- **Supplied data**:
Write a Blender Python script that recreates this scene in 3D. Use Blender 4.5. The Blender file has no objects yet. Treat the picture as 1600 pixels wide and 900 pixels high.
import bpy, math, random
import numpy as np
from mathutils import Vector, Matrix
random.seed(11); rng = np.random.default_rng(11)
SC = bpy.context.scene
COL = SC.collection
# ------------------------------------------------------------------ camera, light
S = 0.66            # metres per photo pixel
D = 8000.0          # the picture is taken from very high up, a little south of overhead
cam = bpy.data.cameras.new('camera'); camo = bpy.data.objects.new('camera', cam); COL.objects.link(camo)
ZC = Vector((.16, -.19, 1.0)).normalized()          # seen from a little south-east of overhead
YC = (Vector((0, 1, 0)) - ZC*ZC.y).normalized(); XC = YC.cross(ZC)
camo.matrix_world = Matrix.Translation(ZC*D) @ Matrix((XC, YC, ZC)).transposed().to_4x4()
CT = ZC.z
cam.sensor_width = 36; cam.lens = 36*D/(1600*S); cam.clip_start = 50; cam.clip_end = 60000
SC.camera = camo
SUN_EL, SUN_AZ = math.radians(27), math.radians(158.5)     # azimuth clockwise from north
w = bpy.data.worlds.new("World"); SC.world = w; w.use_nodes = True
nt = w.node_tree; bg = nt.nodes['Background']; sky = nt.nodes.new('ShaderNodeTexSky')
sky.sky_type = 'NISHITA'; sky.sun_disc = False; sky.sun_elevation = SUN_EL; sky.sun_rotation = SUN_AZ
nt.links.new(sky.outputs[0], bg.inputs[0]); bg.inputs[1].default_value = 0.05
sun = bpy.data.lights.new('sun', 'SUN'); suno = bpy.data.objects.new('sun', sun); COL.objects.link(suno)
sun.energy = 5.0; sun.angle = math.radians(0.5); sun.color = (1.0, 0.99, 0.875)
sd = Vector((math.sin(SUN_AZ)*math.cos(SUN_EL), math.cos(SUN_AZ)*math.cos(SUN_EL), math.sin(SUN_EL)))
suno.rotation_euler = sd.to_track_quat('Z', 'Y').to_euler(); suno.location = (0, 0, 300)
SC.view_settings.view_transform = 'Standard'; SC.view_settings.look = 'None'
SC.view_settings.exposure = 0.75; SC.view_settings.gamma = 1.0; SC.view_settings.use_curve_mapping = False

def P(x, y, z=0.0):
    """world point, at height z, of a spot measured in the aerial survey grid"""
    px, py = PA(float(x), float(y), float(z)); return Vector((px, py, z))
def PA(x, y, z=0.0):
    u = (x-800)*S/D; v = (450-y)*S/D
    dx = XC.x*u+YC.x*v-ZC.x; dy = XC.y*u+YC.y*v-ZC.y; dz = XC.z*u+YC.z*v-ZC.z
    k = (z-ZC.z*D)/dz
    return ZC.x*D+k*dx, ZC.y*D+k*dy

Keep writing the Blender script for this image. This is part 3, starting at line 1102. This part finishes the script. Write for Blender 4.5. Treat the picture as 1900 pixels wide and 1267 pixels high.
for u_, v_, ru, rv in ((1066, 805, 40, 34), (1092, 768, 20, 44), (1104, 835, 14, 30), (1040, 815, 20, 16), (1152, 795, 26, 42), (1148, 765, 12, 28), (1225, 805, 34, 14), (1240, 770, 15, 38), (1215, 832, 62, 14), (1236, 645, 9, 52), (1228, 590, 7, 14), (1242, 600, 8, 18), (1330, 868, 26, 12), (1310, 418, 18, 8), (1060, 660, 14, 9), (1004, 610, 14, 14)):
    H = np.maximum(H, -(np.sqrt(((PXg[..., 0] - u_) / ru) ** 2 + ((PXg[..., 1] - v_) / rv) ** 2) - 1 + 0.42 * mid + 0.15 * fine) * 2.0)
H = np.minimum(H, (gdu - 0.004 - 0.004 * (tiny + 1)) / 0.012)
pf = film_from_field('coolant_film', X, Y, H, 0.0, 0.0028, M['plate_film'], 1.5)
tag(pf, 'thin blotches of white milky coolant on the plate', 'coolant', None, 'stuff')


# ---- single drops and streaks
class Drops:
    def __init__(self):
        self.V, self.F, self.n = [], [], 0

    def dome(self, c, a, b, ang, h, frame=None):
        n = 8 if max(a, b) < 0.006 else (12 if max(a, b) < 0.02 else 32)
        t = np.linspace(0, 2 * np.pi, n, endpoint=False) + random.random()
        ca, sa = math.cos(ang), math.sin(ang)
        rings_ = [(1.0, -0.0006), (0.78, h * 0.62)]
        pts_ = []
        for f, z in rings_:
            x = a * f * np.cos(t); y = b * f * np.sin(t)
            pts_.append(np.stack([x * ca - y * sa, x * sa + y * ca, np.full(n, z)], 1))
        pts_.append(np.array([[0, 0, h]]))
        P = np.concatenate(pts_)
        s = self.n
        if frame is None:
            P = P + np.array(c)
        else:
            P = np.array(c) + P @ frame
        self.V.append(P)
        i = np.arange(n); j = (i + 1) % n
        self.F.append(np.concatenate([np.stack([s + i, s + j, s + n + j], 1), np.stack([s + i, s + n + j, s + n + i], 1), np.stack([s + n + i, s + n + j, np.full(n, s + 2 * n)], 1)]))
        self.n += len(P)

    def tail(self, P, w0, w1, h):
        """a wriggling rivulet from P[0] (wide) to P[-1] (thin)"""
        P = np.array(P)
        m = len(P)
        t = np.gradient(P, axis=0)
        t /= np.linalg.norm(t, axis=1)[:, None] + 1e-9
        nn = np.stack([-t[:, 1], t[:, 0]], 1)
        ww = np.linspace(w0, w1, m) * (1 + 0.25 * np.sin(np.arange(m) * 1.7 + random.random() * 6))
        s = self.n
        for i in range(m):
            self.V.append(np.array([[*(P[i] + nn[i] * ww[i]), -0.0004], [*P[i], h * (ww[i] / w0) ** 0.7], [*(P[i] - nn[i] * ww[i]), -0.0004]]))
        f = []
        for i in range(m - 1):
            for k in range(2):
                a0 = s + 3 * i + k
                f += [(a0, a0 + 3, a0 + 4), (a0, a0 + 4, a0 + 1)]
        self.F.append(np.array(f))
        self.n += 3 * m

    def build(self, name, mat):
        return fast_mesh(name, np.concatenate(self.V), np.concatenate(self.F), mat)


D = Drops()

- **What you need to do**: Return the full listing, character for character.

- **Answer for this exercise**:
Write a Blender Python script that recreates this scene in 3D. Use Blender 4.5. The Blender file has no objects yet. Treat the picture as 1600 pixels wide and 900 pixels high.
import bpy, math, random
import numpy as np
from mathutils import Vector, Matrix
random.seed(11); rng = np.random.default_rng(11)
SC = bpy.context.scene
COL = SC.collection
# ------------------------------------------------------------------ camera, light
S = 0.66            # metres per photo pixel
D = 8000.0          # the picture is taken from very high up, a little south of overhead
cam = bpy.data.cameras.new('camera'); camo = bpy.data.objects.new('camera', cam); COL.objects.link(camo)
ZC = Vector((.16, -.19, 1.0)).normalized()          # seen from a little south-east of overhead
YC = (Vector((0, 1, 0)) - ZC*ZC.y).normalized(); XC = YC.cross(ZC)
camo.matrix_world = Matrix.Translation(ZC*D) @ Matrix((XC, YC, ZC)).transposed().to_4x4()
CT = ZC.z
cam.sensor_width = 36; cam.lens = 36*D/(1600*S); cam.clip_start = 50; cam.clip_end = 60000
SC.camera = camo
SUN_EL, SUN_AZ = math.radians(27), math.radians(158.5)     # azimuth clockwise from north
w = bpy.data.worlds.new("World"); SC.world = w; w.use_nodes = True
nt = w.node_tree; bg = nt.nodes['Background']; sky = nt.nodes.new('ShaderNodeTexSky')
sky.sky_type = 'NISHITA'; sky.sun_disc = False; sky.sun_elevation = SUN_EL; sky.sun_rotation = SUN_AZ
nt.links.new(sky.outputs[0], bg.inputs[0]); bg.inputs[1].default_value = 0.05
sun = bpy.data.lights.new('sun', 'SUN'); suno = bpy.data.objects.new('sun', sun); COL.objects.link(suno)
sun.energy = 5.0; sun.angle = math.radians(0.5); sun.color = (1.0, 0.99, 0.875)
sd = Vector((math.sin(SUN_AZ)*math.cos(SUN_EL), math.cos(SUN_AZ)*math.cos(SUN_EL), math.sin(SUN_EL)))
suno.rotation_euler = sd.to_track_quat('Z', 'Y').to_euler(); suno.location = (0, 0, 300)
SC.view_settings.view_transform = 'Standard'; SC.view_settings.look = 'None'
SC.view_settings.exposure = 0.75; SC.view_settings.gamma = 1.0; SC.view_settings.use_curve_mapping = False

def P(x, y, z=0.0):
    """world point, at height z, of a spot measured in the aerial survey grid"""
    px, py = PA(float(x), float(y), float(z)); return Vector((px, py, z))
def PA(x, y, z=0.0):
    u = (x-800)*S/D; v = (450-y)*S/D
    dx = XC.x*u+YC.x*v-ZC.x; dy = XC.y*u+YC.y*v-ZC.y; dz = XC.z*u+YC.z*v-ZC.z
    k = (z-ZC.z*D)/dz
    return ZC.x*D+k*dx, ZC.y*D+k*dy

Keep writing the Blender script for this image. This is part 3, starting at line 1102. This part finishes the script. Write for Blender 4.5. Treat the picture as 1900 pixels wide and 1267 pixels high.
for u_, v_, ru, rv in ((1066, 805, 40, 34), (1092, 768, 20, 44), (1104, 835, 14, 30), (1040, 815, 20, 16), (1152, 795, 26, 42), (1148, 765, 12, 28), (1225, 805, 34, 14), (1240, 770, 15, 38), (1215, 832, 62, 14), (1236, 645, 9, 52), (1228, 590, 7, 14), (1242, 600, 8, 18), (1330, 868, 26, 12), (1310, 418, 18, 8), (1060, 660, 14, 9), (1004, 610, 14, 14)):
    H = np.maximum(H, -(np.sqrt(((PXg[..., 0] - u_) / ru) ** 2 + ((PXg[..., 1] - v_) / rv) ** 2) - 1 + 0.42 * mid + 0.15 * fine) * 2.0)
H = np.minimum(H, (gdu - 0.004 - 0.004 * (tiny + 1)) / 0.012)
pf = film_from_field('coolant_film', X, Y, H, 0.0, 0.0028, M['plate_film'], 1.5)
tag(pf, 'thin blotches of white milky coolant on the plate', 'coolant', None, 'stuff')


# ---- single drops and streaks
class Drops:
    def __init__(self):
        self.V, self.F, self.n = [], [], 0

    def dome(self, c, a, b, ang, h, frame=None):
        n = 8 if max(a, b) < 0.006 else (12 if max(a, b) < 0.02 else 32)
        t = np.linspace(0, 2 * np.pi, n, endpoint=False) + random.random()
        ca, sa = math.cos(ang), math.sin(ang)
        rings_ = [(1.0, -0.0006), (0.78, h * 0.62)]
        pts_ = []
        for f, z in rings_:
            x = a * f * np.cos(t); y = b * f * np.sin(t)
            pts_.append(np.stack([x * ca - y * sa, x * sa + y * ca, np.full(n, z)], 1))
        pts_.append(np.array([[0, 0, h]]))
        P = np.concatenate(pts_)
        s = self.n
        if frame is None:
            P = P + np.array(c)
        else:
            P = np.array(c) + P @ frame
        self.V.append(P)
        i = np.arange(n); j = (i + 1) % n
        self.F.append(np.concatenate([np.stack([s + i, s + j, s + n + j], 1), np.stack([s + i, s + n + j, s + n + i], 1), np.stack([s + n + i, s + n + j, np.full(n, s + 2 * n)], 1)]))
        self.n += len(P)

    def tail(self, P, w0, w1, h):
        """a wriggling rivulet from P[0] (wide) to P[-1] (thin)"""
        P = np.array(P)
        m = len(P)
        t = np.gradient(P, axis=0)
        t /= np.linalg.norm(t, axis=1)[:, None] + 1e-9
        nn = np.stack([-t[:, 1], t[:, 0]], 1)
        ww = np.linspace(w0, w1, m) * (1 + 0.25 * np.sin(np.arange(m) * 1.7 + random.random() * 6))
        s = self.n
        for i in range(m):
            self.V.append(np.array([[*(P[i] + nn[i] * ww[i]), -0.0004], [*P[i], h * (ww[i] / w0) ** 0.7], [*(P[i] - nn[i] * ww[i]), -0.0004]]))
        f = []
        for i in range(m - 1):
            for k in range(2):
                a0 = s + 3 * i + k
                f += [(a0, a0 + 3, a0 + 4), (a0, a0 + 4, a0 + 1)]
        self.F.append(np.array(f))
        self.n += 3 * m

    def build(self, name, mat):
        return fast_mesh(name, np.concatenate(self.V), np.concatenate(self.F), mat)


D = Drops()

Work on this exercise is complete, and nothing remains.